### Listed entries
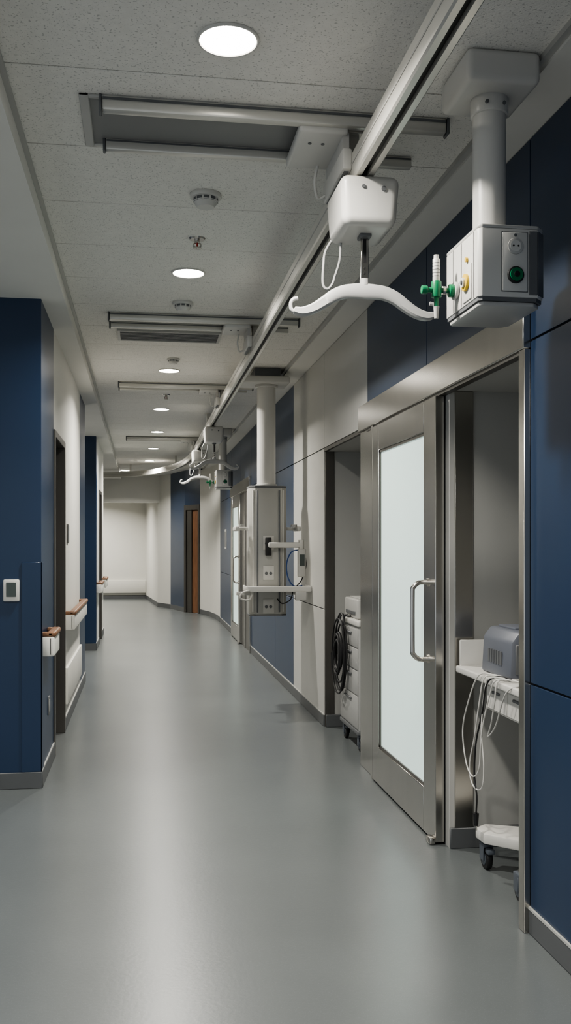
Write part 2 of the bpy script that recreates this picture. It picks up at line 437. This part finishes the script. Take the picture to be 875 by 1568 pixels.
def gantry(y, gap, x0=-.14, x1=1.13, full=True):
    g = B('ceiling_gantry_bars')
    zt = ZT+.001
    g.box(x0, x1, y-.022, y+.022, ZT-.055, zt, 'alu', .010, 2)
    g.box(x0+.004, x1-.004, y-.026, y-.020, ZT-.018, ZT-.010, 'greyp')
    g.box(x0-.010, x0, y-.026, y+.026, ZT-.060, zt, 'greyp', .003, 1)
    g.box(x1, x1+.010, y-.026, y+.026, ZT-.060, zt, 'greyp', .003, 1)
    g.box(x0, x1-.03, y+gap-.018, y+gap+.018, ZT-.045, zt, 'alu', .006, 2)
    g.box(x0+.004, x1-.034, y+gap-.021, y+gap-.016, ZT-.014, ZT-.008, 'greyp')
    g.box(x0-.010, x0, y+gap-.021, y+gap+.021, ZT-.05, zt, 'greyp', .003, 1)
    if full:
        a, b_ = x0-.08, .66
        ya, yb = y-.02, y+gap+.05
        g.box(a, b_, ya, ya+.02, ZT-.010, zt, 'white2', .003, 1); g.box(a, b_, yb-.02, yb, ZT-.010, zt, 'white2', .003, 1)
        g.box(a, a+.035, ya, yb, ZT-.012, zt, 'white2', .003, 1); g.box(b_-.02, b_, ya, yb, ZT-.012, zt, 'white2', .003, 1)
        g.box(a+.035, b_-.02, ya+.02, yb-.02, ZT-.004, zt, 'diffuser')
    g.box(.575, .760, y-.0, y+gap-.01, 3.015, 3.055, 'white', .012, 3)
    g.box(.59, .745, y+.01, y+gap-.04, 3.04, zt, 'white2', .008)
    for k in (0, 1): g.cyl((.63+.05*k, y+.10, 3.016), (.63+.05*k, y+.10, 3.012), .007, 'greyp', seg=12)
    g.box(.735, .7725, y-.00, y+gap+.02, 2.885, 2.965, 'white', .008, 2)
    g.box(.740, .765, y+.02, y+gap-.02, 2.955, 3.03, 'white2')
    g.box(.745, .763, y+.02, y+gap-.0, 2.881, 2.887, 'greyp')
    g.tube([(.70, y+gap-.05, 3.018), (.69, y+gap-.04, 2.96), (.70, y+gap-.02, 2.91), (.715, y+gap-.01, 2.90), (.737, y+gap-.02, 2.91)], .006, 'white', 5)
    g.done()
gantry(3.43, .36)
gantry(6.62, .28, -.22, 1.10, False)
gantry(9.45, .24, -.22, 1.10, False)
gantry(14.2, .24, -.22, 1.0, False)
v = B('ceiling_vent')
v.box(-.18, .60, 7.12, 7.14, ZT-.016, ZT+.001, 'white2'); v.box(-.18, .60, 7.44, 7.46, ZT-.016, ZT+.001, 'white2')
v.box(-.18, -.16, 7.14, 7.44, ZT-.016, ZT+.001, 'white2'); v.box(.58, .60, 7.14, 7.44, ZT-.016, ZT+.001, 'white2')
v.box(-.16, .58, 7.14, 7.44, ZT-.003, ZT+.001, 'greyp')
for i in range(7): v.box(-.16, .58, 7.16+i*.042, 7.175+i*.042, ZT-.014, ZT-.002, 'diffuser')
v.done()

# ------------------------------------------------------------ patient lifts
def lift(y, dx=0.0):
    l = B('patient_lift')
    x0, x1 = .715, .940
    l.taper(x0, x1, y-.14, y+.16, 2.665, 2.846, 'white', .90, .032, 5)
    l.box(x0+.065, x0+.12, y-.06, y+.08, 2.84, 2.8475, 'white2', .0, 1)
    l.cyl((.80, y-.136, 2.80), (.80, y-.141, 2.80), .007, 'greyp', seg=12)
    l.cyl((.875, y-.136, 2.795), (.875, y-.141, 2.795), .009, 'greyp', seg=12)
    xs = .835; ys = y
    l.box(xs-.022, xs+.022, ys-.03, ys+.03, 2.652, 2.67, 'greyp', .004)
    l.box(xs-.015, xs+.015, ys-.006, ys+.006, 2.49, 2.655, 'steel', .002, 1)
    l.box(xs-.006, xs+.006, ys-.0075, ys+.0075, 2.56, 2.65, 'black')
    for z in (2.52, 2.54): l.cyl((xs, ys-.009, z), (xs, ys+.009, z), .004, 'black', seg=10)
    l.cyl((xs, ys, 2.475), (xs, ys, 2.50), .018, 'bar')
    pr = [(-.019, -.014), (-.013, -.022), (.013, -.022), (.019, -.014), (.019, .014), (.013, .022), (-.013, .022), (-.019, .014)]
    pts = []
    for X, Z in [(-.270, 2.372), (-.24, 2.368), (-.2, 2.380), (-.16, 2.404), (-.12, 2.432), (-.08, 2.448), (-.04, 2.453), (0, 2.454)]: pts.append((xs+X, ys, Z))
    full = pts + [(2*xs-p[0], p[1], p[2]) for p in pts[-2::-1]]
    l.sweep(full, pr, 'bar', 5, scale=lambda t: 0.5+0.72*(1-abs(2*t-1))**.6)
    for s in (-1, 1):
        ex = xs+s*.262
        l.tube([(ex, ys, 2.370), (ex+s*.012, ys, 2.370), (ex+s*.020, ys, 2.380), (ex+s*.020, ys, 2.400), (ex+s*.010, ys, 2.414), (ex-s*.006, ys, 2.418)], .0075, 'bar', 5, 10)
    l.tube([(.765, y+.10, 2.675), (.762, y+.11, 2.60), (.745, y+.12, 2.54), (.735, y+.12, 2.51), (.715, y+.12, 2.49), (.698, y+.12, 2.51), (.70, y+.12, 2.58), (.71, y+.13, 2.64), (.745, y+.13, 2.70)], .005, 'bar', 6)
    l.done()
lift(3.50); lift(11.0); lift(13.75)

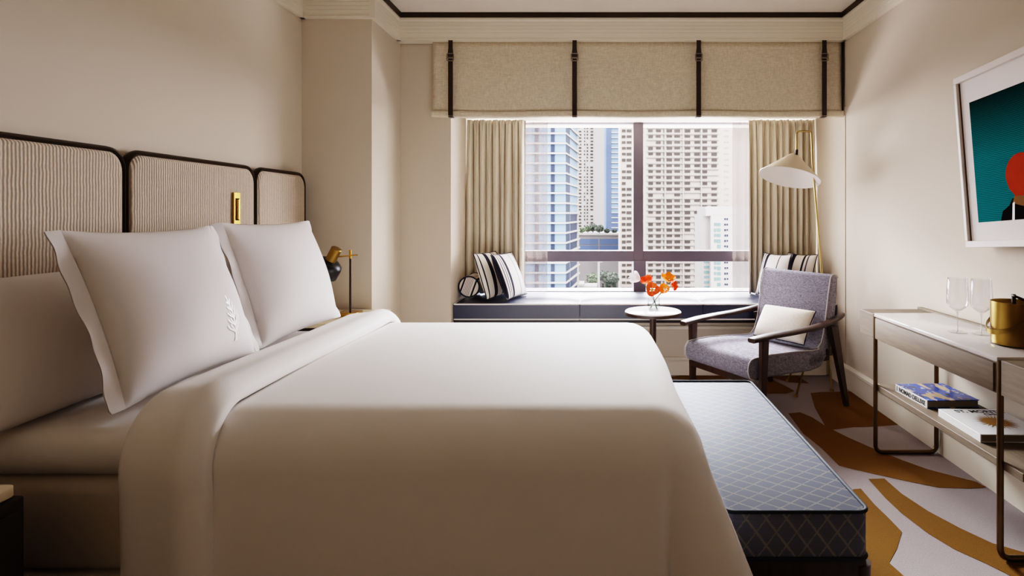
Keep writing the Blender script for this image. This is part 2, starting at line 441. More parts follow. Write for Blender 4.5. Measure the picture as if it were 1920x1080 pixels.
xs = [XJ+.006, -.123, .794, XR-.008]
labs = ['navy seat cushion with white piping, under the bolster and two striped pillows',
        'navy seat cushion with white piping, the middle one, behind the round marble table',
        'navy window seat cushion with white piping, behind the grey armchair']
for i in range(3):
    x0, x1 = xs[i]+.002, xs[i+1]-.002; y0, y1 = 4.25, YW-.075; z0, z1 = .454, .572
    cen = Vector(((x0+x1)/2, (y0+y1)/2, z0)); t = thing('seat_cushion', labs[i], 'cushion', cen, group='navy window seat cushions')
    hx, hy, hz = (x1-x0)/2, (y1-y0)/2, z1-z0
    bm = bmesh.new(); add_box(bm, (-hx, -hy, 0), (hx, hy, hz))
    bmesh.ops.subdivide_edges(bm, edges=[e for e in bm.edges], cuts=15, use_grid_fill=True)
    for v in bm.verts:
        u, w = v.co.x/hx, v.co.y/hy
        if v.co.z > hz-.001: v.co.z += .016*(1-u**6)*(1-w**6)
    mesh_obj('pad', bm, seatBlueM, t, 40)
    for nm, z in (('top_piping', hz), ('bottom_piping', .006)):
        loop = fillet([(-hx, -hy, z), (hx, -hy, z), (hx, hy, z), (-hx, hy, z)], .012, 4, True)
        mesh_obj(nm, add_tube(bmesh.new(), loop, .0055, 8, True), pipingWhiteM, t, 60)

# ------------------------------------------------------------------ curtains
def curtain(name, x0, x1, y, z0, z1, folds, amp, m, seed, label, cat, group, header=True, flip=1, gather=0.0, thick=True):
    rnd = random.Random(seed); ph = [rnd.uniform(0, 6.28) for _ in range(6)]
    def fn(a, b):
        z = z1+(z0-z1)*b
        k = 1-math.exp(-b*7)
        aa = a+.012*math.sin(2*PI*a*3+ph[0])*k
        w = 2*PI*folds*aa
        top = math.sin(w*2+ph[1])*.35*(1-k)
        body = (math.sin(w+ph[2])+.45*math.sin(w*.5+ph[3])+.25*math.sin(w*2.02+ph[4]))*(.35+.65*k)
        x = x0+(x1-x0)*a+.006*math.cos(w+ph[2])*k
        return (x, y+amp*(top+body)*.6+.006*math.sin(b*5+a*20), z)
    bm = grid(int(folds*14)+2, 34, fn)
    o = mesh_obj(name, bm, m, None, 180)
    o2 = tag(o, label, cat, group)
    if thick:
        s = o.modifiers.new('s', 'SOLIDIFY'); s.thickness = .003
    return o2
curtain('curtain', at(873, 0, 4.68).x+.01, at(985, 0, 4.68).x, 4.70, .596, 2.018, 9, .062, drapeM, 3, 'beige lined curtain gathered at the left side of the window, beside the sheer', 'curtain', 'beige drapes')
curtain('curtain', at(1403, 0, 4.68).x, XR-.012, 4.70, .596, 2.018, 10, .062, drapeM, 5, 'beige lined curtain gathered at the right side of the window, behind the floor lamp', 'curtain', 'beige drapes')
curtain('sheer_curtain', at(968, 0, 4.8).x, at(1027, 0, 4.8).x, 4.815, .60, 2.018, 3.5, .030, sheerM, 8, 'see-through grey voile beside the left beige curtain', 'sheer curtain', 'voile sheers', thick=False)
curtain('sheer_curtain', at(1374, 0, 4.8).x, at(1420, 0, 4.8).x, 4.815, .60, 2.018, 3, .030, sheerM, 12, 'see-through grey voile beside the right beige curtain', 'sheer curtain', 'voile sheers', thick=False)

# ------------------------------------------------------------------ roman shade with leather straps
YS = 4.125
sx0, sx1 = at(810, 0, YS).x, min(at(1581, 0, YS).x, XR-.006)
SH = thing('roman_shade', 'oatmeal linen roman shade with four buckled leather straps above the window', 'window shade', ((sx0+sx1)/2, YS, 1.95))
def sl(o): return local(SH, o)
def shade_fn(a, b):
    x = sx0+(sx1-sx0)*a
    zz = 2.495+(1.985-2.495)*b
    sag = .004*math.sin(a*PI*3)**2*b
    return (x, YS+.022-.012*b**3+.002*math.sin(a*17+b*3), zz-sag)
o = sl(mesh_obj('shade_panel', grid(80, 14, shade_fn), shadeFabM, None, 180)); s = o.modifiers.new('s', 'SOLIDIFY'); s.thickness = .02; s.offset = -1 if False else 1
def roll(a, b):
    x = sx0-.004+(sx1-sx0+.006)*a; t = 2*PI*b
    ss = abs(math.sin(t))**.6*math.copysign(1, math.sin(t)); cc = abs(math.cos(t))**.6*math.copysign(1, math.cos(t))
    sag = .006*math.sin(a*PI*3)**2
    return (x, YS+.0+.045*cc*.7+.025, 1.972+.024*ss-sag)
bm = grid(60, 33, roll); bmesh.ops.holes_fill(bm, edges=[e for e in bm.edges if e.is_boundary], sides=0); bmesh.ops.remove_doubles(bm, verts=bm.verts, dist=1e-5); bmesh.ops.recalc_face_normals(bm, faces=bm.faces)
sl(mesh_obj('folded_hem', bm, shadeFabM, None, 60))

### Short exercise
Above are the entries. Output exactly the lines beginning with the line that has "Keep writing the" and ending with the line that has "pipingWhiteM, t, 60)".

### Result of the exercise
Keep writing the Blender script for this image. This is part 2, starting at line 441. More parts follow. Write for Blender 4.5. Measure the picture as if it were 1920x1080 pixels.
xs = [XJ+.006, -.123, .794, XR-.008]
labs = ['navy seat cushion with white piping, under the bolster and two striped pillows',
        'navy seat cushion with white piping, the middle one, behind the round marble table',
        'navy window seat cushion with white piping, behind the grey armchair']
for i in range(3):
    x0, x1 = xs[i]+.002, xs[i+1]-.002; y0, y1 = 4.25, YW-.075; z0, z1 = .454, .572
    cen = Vector(((x0+x1)/2, (y0+y1)/2, z0)); t = thing('seat_cushion', labs[i], 'cushion', cen, group='navy window seat cushions')
    hx, hy, hz = (x1-x0)/2, (y1-y0)/2, z1-z0
    bm = bmesh.new(); add_box(bm, (-hx, -hy, 0), (hx, hy, hz))
    bmesh.ops.subdivide_edges(bm, edges=[e for e in bm.edges], cuts=15, use_grid_fill=True)
    for v in bm.verts:
        u, w = v.co.x/hx, v.co.y/hy
        if v.co.z > hz-.001: v.co.z += .016*(1-u**6)*(1-w**6)
    mesh_obj('pad', bm, seatBlueM, t, 40)
    for nm, z in (('top_piping', hz), ('bottom_piping', .006)):
        loop = fillet([(-hx, -hy, z), (hx, -hy, z), (hx, hy, z), (-hx, hy, z)], .012, 4, True)
        mesh_obj(nm, add_tube(bmesh.new(), loop, .0055, 8, True), pipingWhiteM, t, 60)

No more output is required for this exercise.